Beispielhaft

Gründonnerstag: 1 Kor 11, 23–26 (Ex 12,1–8.11–14; Joh 13,1–15)

Das alltägliche Zusammenleben der Christinnen und Christen in Korinth gestaltete sich nicht immer ganz leicht und konfliktfrei. Zu gross waren die wirtschaftlichen und sozialen Unterschiede, um weithin Einvernehmlichkeit und Harmonie in der Gemeinde erwarten zu können. Die grössten und drängendsten Probleme spricht Paulus im Ersten Korintherbrief an. Als Gründungsapostel der Gemeinde will er eingreifen und korrigieren, zugleich vermitteln und werben. Nicht, weil er Gelegenheit suchte zu besserwisserischer Kritik und Gängelei. Sondern, weil er das Ganze des Glaubens in Korinth auf dem Spiel stehen sieht.

Ziemlich weit oben auf der Liste seiner Themen steht die sogenannte Herrenmahlspraxis in Korinth. Es geht um die Feier der Eucharistie.
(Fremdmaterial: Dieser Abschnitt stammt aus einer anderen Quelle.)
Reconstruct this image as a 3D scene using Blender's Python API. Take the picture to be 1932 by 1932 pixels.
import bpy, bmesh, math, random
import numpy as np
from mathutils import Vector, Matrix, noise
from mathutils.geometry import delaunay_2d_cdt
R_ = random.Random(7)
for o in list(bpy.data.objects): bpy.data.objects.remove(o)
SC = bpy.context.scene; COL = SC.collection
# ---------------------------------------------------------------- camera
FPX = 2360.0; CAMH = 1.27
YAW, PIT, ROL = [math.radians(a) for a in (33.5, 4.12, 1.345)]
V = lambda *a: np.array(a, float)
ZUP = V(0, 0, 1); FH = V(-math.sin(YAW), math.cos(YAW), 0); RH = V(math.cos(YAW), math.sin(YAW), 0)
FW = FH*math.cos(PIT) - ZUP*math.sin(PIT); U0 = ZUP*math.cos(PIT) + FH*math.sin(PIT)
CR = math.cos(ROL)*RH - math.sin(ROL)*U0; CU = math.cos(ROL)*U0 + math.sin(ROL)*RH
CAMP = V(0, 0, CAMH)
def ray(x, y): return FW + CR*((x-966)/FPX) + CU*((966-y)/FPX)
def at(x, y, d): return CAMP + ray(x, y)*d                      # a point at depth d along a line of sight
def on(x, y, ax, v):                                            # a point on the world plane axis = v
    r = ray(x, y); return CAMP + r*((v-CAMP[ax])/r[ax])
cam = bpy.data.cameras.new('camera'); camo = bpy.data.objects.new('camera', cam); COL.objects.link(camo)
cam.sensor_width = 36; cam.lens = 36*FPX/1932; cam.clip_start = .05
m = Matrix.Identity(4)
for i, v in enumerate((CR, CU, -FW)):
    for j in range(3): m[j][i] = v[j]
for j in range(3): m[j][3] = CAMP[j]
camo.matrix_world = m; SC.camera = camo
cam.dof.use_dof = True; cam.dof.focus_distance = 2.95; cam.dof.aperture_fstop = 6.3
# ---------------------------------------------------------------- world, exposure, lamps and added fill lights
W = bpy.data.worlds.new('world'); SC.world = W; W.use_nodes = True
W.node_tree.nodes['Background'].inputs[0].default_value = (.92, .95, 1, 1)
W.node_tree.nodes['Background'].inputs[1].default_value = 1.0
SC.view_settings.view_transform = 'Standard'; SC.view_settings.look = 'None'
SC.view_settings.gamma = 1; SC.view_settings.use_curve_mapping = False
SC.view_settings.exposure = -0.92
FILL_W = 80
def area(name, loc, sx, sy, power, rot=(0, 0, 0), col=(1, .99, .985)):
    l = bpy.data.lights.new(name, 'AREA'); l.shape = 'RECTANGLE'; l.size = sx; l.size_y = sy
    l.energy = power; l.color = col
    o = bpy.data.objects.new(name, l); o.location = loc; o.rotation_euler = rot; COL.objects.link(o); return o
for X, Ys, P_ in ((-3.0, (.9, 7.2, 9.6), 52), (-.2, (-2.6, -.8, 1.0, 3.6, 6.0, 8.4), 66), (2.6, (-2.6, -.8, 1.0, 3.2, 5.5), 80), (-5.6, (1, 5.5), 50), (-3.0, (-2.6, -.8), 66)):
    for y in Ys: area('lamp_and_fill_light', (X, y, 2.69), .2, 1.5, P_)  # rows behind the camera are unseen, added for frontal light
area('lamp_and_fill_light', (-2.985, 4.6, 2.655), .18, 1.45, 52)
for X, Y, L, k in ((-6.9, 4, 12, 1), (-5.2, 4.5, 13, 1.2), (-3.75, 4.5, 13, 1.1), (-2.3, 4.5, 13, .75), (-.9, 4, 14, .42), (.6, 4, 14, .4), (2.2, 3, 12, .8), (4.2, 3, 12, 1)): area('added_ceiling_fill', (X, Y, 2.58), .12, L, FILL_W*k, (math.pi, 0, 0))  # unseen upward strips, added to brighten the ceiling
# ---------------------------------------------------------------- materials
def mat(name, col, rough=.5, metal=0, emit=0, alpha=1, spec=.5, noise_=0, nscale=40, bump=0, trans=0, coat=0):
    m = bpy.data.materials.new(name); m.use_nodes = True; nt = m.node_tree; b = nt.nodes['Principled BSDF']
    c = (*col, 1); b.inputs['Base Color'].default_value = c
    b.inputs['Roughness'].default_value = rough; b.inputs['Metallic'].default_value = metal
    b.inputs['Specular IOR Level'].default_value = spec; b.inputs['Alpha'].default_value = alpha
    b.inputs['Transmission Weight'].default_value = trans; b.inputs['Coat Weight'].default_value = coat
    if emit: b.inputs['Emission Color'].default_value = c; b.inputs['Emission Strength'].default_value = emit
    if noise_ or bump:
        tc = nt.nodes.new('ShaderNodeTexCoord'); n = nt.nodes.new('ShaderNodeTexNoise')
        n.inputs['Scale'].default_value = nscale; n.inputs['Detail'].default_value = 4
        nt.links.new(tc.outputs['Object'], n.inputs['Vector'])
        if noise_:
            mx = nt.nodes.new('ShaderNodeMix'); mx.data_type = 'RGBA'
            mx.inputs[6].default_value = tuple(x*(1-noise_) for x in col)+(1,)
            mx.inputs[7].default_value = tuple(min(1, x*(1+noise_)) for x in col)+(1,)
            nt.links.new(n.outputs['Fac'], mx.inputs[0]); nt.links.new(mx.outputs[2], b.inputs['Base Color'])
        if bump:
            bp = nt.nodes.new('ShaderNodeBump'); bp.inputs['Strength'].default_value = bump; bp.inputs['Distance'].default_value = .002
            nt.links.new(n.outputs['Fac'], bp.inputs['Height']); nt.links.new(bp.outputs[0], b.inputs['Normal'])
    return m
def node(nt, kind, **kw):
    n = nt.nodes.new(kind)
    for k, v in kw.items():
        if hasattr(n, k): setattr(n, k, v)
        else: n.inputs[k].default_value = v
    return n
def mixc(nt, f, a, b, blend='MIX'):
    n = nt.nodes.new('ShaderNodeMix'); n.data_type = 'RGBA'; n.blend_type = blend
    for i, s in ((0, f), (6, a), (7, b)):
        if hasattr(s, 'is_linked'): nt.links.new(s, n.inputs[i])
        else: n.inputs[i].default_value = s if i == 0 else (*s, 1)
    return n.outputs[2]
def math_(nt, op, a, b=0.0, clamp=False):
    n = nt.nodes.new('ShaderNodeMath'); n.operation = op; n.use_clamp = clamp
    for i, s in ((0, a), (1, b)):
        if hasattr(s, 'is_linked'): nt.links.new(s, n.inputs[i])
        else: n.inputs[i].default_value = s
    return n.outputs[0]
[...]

Und es geht um das gemeinschaftliche Zusammensein, das für die Kirche des Anfangs wie selbstverständlich zur sonntäglichen Messfeier hinzugehört. Paulus will keine theologische Lehre vom Herrenmahl entwickeln. Aber er meldet Korrekturbedarf an angesichts sozialer und gemeinschaftsschädigender Missstände. Offenbar haben in Korinth wohlhabende Gemeindemitglieder die zur frühkirchlichen Eucharistie hinzugehörende Sättigungsmahlzeit als ihr Privatmahl betrachtet – in der Gestaltung ihrer Zeit waren sie schliesslich frei und dachten gar nicht daran, Rücksicht zu nehmen auf solche, die nicht Herren ihrer Kalender sein konnten. Statt auf ihre Schwestern und Brüder im Glauben, die als Hausangestellte oder Arbeiter tätig waren, zu warten, langten sie – alsbald sie versammelt waren – reichlich zu, so dass für die anderen Gemeindemitglieder von dem die eigentliche Eucharistiefeier rahmenden Essen nur noch Krümel und Reste übrigblieben.

Hier setzt die Kritik des Apostels an. Was sich in Korinth ereignet, mag ihn nicht mehr an das erinnern, was er guten Gewissens als Herrenmahl bezeichnen könnte (1 Kor 11,20). Um den Gedanken zu verdeutlichen, kommt Paulus auf die Einsetzung der Eucharistie zu sprechen und lässt Jesus selbst zu Wort kommen – seine Worte, seine Taten, als er am Abend vor seinem Leiden mit den Seinen zusammen war, um Mahl zu halten.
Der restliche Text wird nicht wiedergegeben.